One of those was the Austrian ambassador to the UAE, Dr Gerald Kriechbaum, and his daughter Genoveva, who had just acquired an early digital camera.

The scale and beauty of the mosque made an immediate impact on the young student, and over the next four years she made visit after visit to the construction site, recording its completion in more than 4,000 images.

"It was literally desert then," she recalls. "There was no Shangri-La, no Fairmont, not even really any trees."

While her trips were strictly speaking unauthorised, no one really seemed to mind. "Somehow I always seemed to find my way in," Kriechbaum says.

This photograph shows the concrete interior of the main prayer hall before the marble cladding was put up. She disputes that the colour is grey. "Sometimes it was pink or yellow or blue. It depended on the light."

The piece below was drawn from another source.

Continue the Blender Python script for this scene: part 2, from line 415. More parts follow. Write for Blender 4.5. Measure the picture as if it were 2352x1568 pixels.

The only time she paused her shutter was when workers gathered for the first Ramadan prayers in 2007: "I put my camera away. It didn't feel right."

Weeks later, the mosque was officially opened and, as a steady stream of visitors made it the most photographed attraction in Abu Dhabi, it was time to put her camera away for good.

A selection of the images she took can now be seen in a new exhibition at the Fairmont Bab Al Bahr, which faces the mosque from the other side of The Grand Mosque - Spirit in the Making is open every day and continues until March 12. Admission is free.